Inferno [You're The Expert]


Obviously a classic, Dante's Inferno has inspired an Electronic Arts video game, Inferno. Interestingly enough, the newest release of the paperback has the same artwork as the video game. The game does not possess the same storyline as the epic poem, rather a more Zelda-ish storyline. Save Beatrice:
But players may find that this version of that pitiless (if strangely satisfying) part of “The Divine Comedy” doesn’t necessarily correspond to their memories from comparative literature classes of yore. In the video game Dante is no longer a reedy, introspective poet but a knight who returns home from the Crusades to find that his beloved Beatrice has been brutally murdered. Her innocent soul has been taken captive by Lucifer, and Dante must chase the archfiend into hell, fending off wave after wave of advancing demons with a mighty scythe.

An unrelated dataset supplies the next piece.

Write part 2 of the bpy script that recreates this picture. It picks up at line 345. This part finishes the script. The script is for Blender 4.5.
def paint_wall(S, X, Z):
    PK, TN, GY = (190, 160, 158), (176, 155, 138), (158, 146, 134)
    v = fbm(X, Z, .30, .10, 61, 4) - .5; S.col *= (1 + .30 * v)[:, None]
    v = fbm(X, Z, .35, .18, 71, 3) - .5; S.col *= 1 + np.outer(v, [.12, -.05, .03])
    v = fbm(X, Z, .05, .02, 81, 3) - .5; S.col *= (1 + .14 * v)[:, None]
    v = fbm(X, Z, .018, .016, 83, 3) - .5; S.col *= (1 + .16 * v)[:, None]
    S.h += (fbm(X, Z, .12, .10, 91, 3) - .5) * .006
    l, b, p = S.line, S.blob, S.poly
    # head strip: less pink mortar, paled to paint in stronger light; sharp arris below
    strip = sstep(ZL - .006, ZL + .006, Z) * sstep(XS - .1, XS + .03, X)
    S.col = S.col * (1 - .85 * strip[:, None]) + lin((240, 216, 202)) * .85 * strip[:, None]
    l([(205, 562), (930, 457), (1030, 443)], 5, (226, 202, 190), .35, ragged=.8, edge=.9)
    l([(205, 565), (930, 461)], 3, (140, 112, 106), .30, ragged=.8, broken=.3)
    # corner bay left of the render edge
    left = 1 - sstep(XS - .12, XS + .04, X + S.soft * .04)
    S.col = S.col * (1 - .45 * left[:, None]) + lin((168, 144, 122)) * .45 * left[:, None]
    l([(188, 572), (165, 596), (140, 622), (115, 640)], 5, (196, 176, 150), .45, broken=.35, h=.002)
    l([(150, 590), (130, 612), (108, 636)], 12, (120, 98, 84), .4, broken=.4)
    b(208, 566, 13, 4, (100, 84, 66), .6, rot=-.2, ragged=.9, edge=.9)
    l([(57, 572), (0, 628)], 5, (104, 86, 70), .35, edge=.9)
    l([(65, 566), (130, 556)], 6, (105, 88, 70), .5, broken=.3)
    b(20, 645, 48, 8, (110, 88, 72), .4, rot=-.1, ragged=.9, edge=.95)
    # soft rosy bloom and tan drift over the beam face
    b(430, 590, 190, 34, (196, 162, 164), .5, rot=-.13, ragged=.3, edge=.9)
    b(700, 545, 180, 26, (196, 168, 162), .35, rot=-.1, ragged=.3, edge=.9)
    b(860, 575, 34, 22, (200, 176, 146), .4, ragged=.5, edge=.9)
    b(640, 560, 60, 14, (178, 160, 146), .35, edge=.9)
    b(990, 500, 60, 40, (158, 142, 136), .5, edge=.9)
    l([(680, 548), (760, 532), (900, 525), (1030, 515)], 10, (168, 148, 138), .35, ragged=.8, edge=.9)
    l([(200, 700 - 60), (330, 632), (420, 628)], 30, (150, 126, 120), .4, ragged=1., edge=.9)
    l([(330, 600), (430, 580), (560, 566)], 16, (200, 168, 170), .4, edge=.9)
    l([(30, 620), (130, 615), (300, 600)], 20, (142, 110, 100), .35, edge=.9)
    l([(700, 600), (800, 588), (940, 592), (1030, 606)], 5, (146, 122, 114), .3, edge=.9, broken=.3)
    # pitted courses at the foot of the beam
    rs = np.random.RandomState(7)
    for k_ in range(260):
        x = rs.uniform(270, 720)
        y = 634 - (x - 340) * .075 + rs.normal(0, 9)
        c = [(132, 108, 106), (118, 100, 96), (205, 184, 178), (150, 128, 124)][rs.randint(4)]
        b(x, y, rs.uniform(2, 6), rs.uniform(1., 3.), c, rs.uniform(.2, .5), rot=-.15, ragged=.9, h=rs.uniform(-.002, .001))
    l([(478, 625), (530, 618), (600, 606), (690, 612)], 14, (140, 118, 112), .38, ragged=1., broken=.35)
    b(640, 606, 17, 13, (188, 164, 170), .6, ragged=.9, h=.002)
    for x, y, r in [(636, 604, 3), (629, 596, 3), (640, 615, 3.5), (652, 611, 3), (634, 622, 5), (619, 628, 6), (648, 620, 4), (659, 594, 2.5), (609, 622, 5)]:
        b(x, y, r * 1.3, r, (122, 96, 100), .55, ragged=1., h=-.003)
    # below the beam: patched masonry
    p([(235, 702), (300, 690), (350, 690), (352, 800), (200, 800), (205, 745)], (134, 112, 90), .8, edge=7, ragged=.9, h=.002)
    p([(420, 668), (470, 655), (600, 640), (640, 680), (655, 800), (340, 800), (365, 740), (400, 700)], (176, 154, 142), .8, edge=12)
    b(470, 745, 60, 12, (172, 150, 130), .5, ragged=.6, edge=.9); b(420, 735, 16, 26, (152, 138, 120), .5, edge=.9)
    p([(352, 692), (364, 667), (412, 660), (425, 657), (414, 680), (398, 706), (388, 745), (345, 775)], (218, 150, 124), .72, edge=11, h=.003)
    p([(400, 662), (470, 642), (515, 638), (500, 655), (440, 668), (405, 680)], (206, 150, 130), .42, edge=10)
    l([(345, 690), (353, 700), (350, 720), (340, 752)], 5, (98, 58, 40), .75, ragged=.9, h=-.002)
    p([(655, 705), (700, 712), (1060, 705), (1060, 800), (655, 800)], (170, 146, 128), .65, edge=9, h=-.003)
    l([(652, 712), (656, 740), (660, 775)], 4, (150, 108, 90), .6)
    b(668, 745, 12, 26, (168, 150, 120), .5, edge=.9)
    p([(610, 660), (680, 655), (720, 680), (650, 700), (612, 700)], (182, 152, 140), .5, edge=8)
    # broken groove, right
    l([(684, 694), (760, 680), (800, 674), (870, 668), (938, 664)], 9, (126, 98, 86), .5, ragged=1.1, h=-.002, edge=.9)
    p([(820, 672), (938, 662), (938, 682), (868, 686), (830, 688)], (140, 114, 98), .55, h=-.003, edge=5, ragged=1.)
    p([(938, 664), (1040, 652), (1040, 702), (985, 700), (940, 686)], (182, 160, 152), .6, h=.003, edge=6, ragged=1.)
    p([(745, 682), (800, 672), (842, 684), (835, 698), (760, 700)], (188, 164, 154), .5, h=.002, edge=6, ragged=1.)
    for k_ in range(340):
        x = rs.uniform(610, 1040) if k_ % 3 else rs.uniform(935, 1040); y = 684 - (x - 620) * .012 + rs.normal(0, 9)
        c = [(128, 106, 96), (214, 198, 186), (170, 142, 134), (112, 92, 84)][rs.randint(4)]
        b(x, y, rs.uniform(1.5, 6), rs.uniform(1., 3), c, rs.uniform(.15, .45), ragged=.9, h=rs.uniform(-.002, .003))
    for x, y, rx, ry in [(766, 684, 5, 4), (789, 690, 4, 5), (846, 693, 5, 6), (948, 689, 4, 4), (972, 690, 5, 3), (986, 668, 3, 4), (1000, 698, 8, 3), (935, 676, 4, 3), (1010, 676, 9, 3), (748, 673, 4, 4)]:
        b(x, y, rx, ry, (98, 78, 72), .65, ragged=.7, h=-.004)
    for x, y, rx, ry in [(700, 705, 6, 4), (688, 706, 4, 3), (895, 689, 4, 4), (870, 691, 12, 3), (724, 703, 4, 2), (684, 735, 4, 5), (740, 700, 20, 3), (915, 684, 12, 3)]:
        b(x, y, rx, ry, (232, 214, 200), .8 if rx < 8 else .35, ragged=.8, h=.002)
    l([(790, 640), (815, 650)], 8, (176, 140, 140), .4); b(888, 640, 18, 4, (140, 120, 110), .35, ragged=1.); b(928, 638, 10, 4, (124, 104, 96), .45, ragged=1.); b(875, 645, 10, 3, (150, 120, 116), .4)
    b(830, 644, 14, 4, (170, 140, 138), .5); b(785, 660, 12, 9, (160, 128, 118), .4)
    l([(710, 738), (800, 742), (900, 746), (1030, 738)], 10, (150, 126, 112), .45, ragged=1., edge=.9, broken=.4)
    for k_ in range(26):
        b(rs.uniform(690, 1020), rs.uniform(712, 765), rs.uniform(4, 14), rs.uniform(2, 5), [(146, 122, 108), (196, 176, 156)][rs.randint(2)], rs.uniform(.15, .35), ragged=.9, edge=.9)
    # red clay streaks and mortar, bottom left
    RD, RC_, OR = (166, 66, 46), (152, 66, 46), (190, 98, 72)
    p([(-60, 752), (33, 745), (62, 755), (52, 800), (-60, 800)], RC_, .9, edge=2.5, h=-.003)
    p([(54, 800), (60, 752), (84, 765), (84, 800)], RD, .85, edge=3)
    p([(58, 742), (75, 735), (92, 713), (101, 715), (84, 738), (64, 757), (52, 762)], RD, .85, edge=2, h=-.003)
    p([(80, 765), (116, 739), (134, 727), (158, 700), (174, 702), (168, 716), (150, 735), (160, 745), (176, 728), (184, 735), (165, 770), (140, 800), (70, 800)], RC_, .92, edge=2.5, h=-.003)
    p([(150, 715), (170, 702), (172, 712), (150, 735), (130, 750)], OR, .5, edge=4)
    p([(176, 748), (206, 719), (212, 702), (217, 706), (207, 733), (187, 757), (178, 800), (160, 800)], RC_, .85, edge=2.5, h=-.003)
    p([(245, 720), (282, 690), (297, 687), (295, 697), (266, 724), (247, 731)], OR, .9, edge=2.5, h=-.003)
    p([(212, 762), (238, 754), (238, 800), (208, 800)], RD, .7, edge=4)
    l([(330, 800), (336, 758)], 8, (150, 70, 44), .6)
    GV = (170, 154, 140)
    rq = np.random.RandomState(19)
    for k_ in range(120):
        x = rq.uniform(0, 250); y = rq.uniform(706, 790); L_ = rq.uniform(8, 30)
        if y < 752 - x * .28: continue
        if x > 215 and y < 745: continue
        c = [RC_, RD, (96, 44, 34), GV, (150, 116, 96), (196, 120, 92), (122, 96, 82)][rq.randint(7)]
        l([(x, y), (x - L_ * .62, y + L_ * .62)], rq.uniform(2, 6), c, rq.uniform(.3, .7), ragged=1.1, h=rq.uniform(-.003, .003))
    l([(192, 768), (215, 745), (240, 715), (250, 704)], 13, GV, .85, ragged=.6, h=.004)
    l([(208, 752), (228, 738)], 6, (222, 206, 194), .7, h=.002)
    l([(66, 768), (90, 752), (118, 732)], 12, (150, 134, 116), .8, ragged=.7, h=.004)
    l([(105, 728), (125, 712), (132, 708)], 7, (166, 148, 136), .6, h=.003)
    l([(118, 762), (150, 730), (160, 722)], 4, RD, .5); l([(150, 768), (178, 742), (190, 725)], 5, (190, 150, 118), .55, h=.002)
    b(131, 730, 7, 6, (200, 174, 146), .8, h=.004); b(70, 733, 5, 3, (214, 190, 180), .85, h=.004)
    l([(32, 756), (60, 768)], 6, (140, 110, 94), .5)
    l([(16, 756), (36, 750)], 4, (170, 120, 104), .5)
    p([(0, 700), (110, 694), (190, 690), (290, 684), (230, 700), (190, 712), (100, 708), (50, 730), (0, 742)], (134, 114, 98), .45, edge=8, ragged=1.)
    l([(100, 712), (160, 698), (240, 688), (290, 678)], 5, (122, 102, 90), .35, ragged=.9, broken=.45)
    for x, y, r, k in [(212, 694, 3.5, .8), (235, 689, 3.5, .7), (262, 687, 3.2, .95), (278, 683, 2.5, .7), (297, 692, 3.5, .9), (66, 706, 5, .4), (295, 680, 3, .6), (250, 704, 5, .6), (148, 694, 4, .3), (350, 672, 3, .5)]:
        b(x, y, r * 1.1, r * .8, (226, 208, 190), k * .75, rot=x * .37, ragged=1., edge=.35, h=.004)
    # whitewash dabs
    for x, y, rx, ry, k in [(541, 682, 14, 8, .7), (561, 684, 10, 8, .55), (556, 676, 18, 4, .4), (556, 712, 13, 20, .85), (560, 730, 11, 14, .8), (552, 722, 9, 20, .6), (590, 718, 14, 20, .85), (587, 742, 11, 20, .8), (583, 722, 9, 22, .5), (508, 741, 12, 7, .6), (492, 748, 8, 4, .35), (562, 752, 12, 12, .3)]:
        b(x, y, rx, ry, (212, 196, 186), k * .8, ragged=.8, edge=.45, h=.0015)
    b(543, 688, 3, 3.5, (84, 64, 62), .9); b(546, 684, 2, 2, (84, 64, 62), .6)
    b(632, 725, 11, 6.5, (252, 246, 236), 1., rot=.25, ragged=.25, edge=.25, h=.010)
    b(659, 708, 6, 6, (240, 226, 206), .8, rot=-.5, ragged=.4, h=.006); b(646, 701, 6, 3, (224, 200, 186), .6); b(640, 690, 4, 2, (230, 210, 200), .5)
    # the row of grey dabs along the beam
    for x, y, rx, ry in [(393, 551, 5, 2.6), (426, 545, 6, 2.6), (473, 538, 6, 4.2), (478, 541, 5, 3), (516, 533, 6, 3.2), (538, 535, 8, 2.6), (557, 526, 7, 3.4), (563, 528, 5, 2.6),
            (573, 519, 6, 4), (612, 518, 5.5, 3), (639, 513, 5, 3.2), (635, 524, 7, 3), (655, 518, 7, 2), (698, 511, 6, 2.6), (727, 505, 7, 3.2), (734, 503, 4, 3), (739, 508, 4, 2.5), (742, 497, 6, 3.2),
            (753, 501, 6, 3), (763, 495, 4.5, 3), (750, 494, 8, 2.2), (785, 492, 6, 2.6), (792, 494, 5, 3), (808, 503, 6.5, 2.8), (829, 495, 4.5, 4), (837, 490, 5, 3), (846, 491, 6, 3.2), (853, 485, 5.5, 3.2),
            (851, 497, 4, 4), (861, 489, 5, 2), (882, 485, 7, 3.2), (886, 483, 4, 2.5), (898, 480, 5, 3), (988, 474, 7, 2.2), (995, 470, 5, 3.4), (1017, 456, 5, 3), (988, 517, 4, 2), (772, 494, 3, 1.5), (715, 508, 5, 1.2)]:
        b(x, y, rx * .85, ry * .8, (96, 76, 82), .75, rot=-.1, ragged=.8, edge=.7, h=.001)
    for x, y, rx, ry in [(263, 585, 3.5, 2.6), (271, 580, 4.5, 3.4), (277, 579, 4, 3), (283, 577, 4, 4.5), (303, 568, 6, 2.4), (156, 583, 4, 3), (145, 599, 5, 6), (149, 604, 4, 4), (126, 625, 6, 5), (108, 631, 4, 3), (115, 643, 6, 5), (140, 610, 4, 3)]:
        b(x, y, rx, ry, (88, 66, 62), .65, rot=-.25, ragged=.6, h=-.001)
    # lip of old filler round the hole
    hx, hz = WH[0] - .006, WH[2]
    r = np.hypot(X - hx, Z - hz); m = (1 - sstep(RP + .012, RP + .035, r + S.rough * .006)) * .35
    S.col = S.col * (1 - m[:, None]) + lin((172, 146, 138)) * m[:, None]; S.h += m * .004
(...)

“It’s a highbrow/lowbrow project by design,” Mr. Knight said. “If you know the poem, the game has a lot to offer. If you just want to mash buttons and kill demons, that’s all it has to be for you.”
That's straight from a New York Times article on the game.

I tend to think that art-sharing between the video game and the cover of a classic isn't a bad thing. It may enlighten some people who hadn't thought of reading this classic before, spark interest into a new (dare I say ignorant?) generation of potential readers, and expand the reach of Dante's work. I was never required to read Inferno in school, but my curiosity got the best of me one summer and I read it on my own accord. But I can't help but wonder if I hadn't read it before if I would want to pick it up now because of the corresponding video game. (even though I've never played the game)

So what I want to know from you are these things:
  • Have you ever been prompted to read a classic because a new interpretation of the work has been introduced in a newer, perhaps fresher or more readily available format?
  • What is your reaction when you see movies or games as covers on books?
  • Do you approve of the cross-promotion between products and their inspirations like shown above?
  • Would this particular art-sharing project tempt you to either read the book or play the video game?